- What to do
Copy out exactly the lines from the one holding "Recreate this scene" through the one holding "cy.sample_clamp_indirect = 6.0", ends included; omit images.

- Material
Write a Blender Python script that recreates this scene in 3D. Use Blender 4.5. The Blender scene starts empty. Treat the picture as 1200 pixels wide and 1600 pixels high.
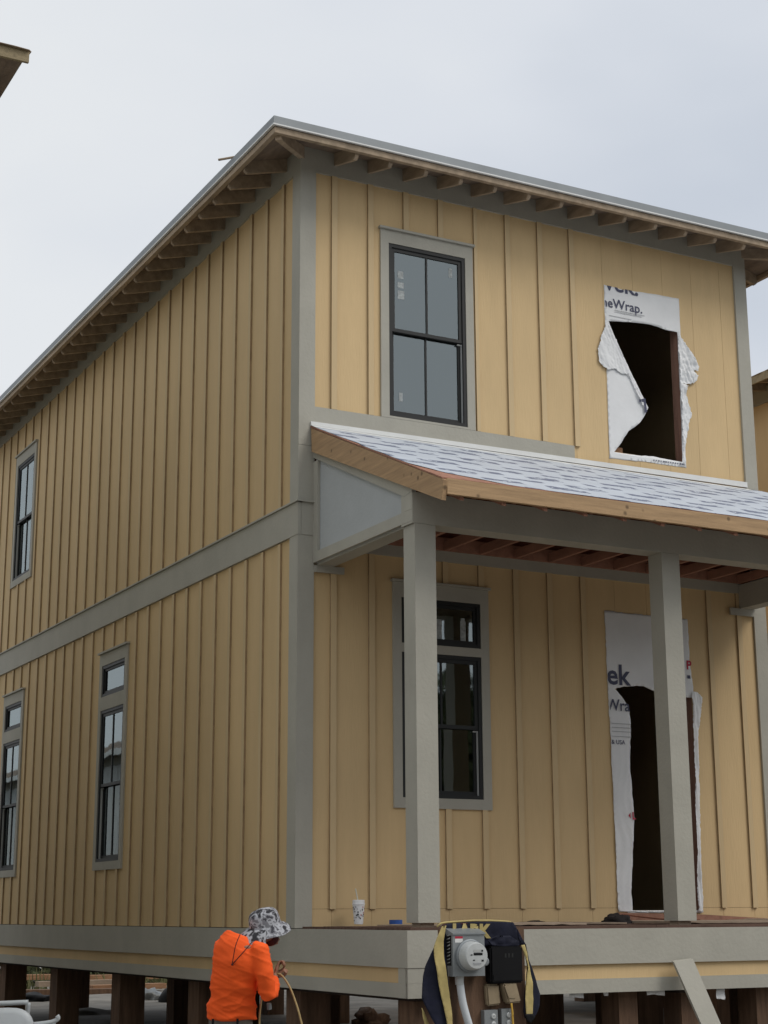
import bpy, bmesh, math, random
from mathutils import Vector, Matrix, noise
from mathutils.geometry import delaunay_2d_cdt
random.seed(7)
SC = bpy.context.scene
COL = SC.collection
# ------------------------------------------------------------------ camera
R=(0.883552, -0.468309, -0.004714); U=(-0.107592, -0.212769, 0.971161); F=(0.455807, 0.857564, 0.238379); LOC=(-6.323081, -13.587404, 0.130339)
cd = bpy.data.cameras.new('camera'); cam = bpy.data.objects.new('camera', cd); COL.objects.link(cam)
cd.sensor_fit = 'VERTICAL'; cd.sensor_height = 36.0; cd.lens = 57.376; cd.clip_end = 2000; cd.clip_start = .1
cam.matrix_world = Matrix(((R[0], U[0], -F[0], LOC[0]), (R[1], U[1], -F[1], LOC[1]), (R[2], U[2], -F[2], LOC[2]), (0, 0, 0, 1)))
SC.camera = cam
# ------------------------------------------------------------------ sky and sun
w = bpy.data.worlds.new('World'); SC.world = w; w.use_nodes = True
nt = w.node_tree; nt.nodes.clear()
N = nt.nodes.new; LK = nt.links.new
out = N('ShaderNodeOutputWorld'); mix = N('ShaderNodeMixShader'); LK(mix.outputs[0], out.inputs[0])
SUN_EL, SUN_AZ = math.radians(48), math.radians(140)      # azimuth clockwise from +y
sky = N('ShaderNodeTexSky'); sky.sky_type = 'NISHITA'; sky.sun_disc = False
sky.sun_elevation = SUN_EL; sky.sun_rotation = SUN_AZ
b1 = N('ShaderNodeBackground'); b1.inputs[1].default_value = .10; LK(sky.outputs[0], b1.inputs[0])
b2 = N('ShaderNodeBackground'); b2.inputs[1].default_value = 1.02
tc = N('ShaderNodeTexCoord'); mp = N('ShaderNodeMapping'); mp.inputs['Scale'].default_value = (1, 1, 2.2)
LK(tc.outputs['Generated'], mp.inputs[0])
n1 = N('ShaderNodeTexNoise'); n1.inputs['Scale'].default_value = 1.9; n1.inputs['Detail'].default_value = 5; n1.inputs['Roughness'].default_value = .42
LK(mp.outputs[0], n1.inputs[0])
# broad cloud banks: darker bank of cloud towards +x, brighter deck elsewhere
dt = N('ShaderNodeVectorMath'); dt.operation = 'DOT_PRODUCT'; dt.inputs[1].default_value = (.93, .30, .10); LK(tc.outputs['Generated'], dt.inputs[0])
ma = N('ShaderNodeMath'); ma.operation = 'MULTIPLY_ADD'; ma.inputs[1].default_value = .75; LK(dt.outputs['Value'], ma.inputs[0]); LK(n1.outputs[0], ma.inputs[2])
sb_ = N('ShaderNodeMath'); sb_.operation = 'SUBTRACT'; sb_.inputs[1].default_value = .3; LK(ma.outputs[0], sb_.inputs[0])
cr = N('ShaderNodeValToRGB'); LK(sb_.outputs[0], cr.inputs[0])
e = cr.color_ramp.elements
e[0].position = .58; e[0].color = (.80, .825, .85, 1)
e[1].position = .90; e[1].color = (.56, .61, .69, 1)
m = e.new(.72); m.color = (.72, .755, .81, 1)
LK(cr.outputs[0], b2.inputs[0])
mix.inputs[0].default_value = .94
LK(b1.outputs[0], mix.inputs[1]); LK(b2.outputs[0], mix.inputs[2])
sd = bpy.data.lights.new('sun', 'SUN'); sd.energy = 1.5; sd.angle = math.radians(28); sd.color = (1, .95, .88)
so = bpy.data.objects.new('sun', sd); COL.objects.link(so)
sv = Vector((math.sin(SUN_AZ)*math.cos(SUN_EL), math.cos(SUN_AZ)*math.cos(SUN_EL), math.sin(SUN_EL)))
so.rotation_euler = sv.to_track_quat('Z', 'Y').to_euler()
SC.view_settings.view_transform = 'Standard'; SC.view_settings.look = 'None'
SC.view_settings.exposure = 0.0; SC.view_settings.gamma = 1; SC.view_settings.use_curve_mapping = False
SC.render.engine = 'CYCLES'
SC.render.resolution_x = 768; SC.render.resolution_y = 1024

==

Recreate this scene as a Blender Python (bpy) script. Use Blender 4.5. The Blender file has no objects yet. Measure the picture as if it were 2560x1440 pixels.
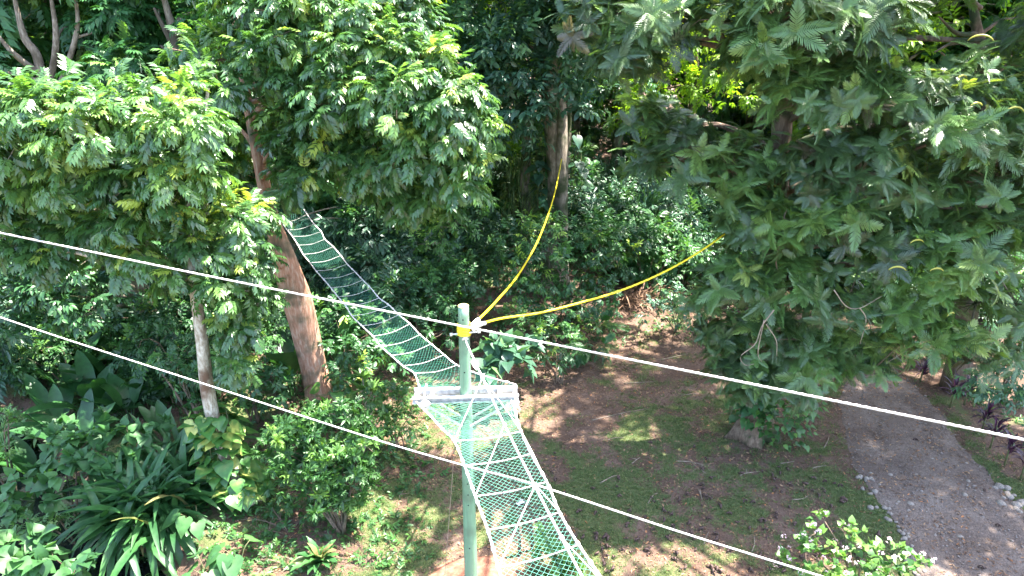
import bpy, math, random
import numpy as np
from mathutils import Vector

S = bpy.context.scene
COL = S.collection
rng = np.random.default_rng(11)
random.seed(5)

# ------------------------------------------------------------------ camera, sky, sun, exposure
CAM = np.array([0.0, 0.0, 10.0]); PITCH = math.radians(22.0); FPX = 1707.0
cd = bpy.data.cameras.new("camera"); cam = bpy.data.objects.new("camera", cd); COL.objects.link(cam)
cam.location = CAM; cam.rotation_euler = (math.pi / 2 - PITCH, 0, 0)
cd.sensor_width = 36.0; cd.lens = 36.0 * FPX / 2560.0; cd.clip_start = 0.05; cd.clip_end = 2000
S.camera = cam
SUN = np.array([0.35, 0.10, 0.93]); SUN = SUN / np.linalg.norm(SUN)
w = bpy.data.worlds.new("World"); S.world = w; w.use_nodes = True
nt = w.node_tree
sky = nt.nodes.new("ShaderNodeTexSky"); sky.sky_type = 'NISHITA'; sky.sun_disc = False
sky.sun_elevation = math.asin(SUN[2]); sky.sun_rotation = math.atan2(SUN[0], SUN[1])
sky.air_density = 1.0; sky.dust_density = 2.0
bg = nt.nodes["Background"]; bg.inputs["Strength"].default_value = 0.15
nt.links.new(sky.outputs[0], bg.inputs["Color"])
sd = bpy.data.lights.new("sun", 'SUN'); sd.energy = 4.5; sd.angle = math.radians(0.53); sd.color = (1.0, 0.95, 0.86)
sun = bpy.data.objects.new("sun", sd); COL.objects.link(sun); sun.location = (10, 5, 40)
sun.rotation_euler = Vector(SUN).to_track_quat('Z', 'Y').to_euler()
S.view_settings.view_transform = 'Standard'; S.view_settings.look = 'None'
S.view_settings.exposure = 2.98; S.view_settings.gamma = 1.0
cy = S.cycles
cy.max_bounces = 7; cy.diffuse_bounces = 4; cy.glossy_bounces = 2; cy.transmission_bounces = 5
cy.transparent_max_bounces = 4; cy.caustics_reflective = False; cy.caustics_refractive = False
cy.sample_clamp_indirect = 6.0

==

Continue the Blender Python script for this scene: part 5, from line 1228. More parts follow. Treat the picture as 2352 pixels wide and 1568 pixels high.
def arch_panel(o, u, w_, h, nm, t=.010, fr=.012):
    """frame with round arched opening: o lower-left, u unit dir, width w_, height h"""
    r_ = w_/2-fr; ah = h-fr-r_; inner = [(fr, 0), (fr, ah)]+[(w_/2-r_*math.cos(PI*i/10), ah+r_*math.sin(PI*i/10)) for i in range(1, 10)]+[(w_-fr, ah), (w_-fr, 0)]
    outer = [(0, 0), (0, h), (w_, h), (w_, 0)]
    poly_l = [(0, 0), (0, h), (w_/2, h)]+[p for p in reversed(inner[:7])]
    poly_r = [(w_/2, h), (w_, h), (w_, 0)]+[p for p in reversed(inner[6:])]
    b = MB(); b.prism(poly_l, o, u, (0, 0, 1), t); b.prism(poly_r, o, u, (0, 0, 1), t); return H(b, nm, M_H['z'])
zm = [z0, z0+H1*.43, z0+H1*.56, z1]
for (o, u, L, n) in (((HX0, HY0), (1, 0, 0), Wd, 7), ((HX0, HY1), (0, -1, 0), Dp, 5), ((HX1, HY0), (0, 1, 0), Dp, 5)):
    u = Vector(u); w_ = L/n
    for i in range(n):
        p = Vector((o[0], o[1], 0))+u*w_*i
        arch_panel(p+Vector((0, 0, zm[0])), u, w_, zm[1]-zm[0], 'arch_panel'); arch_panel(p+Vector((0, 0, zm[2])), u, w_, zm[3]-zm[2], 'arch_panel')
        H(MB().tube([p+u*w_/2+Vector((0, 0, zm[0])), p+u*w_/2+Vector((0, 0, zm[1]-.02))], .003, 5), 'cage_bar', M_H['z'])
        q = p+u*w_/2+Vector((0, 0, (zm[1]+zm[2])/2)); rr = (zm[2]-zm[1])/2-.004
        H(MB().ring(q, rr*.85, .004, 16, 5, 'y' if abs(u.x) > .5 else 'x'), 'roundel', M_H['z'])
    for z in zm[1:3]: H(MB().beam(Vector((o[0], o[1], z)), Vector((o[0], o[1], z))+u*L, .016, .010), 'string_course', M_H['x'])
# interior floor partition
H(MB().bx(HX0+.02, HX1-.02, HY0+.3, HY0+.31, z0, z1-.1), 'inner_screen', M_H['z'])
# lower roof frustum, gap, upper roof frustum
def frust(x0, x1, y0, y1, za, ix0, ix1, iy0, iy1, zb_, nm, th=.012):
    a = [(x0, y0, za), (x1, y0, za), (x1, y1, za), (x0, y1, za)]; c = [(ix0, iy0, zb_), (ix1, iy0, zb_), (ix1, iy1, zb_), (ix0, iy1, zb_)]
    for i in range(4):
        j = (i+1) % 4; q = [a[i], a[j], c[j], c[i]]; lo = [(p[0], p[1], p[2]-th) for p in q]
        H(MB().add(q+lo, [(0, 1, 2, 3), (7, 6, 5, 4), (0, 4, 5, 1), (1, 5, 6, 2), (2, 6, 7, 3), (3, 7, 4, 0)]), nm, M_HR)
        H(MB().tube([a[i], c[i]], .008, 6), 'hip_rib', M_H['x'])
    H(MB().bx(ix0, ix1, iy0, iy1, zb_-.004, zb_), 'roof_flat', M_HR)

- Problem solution
Recreate this scene as a Blender Python (bpy) script. Use Blender 4.5. The Blender file has no objects yet. Measure the picture as if it were 2560x1440 pixels.
import bpy, math, random
import numpy as np
from mathutils import Vector

S = bpy.context.scene
COL = S.collection
rng = np.random.default_rng(11)
random.seed(5)

# ------------------------------------------------------------------ camera, sky, sun, exposure
CAM = np.array([0.0, 0.0, 10.0]); PITCH = math.radians(22.0); FPX = 1707.0
cd = bpy.data.cameras.new("camera"); cam = bpy.data.objects.new("camera", cd); COL.objects.link(cam)
cam.location = CAM; cam.rotation_euler = (math.pi / 2 - PITCH, 0, 0)
cd.sensor_width = 36.0; cd.lens = 36.0 * FPX / 2560.0; cd.clip_start = 0.05; cd.clip_end = 2000
S.camera = cam
SUN = np.array([0.35, 0.10, 0.93]); SUN = SUN / np.linalg.norm(SUN)
w = bpy.data.worlds.new("World"); S.world = w; w.use_nodes = True
nt = w.node_tree
sky = nt.nodes.new("ShaderNodeTexSky"); sky.sky_type = 'NISHITA'; sky.sun_disc = False
sky.sun_elevation = math.asin(SUN[2]); sky.sun_rotation = math.atan2(SUN[0], SUN[1])
sky.air_density = 1.0; sky.dust_density = 2.0
bg = nt.nodes["Background"]; bg.inputs["Strength"].default_value = 0.15
nt.links.new(sky.outputs[0], bg.inputs["Color"])
sd = bpy.data.lights.new("sun", 'SUN'); sd.energy = 4.5; sd.angle = math.radians(0.53); sd.color = (1.0, 0.95, 0.86)
sun = bpy.data.objects.new("sun", sd); COL.objects.link(sun); sun.location = (10, 5, 40)
sun.rotation_euler = Vector(SUN).to_track_quat('Z', 'Y').to_euler()
S.view_settings.view_transform = 'Standard'; S.view_settings.look = 'None'
S.view_settings.exposure = 2.98; S.view_settings.gamma = 1.0
cy = S.cycles
cy.max_bounces = 7; cy.diffuse_bounces = 4; cy.glossy_bounces = 2; cy.transmission_bounces = 5
cy.transparent_max_bounces = 4; cy.caustics_reflective = False; cy.caustics_refractive = False
cy.sample_clamp_indirect = 6.0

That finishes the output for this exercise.